▶ MATERIAL FOR THIS TASK
= = = = =

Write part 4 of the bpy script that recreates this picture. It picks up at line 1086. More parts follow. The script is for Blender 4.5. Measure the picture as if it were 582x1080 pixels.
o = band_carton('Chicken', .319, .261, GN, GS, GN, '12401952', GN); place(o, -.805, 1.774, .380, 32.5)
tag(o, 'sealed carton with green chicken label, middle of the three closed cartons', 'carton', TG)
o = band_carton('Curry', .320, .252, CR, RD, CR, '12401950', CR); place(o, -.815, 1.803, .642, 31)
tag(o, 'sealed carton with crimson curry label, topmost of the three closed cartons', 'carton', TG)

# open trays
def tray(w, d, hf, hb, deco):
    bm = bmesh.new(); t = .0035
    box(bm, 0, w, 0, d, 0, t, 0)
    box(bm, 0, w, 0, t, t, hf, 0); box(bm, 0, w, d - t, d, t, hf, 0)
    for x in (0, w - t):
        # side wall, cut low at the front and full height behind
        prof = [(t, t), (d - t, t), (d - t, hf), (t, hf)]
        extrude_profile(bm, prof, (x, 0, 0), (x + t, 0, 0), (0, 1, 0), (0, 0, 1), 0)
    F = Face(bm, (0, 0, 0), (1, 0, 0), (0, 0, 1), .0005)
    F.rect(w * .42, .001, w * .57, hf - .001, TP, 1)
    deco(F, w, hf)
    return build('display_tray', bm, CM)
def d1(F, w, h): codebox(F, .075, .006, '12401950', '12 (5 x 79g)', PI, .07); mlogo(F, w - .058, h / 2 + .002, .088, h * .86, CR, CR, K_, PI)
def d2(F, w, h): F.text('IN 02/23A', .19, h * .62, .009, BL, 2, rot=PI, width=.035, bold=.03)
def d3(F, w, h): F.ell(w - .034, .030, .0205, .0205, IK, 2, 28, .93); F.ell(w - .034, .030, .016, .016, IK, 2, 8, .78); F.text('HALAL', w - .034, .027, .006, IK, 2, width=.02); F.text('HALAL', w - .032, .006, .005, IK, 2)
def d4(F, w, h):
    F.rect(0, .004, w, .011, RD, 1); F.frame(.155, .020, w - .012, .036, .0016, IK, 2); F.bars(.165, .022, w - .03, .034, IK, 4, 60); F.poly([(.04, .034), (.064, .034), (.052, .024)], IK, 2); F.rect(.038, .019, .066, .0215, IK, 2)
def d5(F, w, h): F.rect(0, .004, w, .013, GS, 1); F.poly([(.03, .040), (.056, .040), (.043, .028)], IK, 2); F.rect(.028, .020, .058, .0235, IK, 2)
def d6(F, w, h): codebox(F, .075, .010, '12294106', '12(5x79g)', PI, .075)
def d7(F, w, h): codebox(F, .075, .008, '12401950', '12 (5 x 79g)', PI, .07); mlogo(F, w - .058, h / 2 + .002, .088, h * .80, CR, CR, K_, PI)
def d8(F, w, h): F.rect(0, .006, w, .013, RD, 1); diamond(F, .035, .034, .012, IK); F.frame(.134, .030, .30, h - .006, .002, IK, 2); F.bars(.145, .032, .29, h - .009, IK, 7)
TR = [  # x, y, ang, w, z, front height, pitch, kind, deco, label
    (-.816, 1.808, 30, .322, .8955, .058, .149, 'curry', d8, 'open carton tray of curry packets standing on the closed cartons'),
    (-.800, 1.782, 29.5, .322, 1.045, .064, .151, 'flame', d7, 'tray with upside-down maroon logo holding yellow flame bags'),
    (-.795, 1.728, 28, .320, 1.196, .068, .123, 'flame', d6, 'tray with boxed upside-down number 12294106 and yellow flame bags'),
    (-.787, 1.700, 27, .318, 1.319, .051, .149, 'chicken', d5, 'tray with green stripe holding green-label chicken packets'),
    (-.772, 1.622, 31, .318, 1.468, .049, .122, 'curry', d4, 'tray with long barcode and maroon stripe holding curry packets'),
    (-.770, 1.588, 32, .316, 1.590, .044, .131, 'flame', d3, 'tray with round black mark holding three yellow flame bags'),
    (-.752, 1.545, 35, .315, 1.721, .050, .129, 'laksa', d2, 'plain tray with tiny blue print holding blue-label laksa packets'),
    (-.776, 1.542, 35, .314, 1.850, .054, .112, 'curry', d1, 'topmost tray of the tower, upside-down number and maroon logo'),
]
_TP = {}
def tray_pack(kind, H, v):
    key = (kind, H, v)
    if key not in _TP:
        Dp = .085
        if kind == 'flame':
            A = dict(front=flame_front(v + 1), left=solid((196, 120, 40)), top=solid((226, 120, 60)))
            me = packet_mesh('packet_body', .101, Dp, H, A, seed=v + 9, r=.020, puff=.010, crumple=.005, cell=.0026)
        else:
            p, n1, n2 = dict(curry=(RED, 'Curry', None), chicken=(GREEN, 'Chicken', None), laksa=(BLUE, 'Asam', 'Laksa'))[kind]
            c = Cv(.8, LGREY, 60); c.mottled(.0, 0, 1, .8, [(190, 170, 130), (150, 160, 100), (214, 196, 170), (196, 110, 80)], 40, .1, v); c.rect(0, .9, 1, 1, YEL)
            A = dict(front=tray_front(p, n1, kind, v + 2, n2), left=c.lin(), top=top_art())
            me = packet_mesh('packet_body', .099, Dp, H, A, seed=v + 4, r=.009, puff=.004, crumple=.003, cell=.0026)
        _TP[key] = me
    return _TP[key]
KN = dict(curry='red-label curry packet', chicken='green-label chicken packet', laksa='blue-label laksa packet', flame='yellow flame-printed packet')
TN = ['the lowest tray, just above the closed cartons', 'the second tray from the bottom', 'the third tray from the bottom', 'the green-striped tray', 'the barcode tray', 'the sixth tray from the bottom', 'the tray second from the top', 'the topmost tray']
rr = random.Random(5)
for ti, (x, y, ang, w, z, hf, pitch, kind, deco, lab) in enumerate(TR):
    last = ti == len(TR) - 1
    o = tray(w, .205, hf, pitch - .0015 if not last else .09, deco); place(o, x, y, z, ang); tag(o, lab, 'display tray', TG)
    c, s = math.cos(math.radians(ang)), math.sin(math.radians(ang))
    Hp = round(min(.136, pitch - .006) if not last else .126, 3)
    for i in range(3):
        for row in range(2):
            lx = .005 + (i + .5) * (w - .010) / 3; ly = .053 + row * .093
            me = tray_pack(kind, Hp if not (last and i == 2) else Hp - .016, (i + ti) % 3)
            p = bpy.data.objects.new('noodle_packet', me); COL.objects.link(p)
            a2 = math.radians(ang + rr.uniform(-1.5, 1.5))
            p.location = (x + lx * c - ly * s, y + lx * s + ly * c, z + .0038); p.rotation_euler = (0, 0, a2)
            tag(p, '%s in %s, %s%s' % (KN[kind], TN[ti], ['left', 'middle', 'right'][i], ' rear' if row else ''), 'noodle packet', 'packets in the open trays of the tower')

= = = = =

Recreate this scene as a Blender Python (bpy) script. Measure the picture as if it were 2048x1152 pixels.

= = = = =

▶ GOAL
Above are the lines; repeat exactly the ones from the line containing "Write part 4" down to the line containing "tag(o, 'sealed carton with crimson", both inclusive.

▶ TASK RESULT
Write part 4 of the bpy script that recreates this picture. It picks up at line 1086. More parts follow. The script is for Blender 4.5. Measure the picture as if it were 582x1080 pixels.
o = band_carton('Chicken', .319, .261, GN, GS, GN, '12401952', GN); place(o, -.805, 1.774, .380, 32.5)
tag(o, 'sealed carton with green chicken label, middle of the three closed cartons', 'carton', TG)
o = band_carton('Curry', .320, .252, CR, RD, CR, '12401950', CR); place(o, -.815, 1.803, .642, 31)
tag(o, 'sealed carton with crimson curry label, topmost of the three closed cartons', 'carton', TG)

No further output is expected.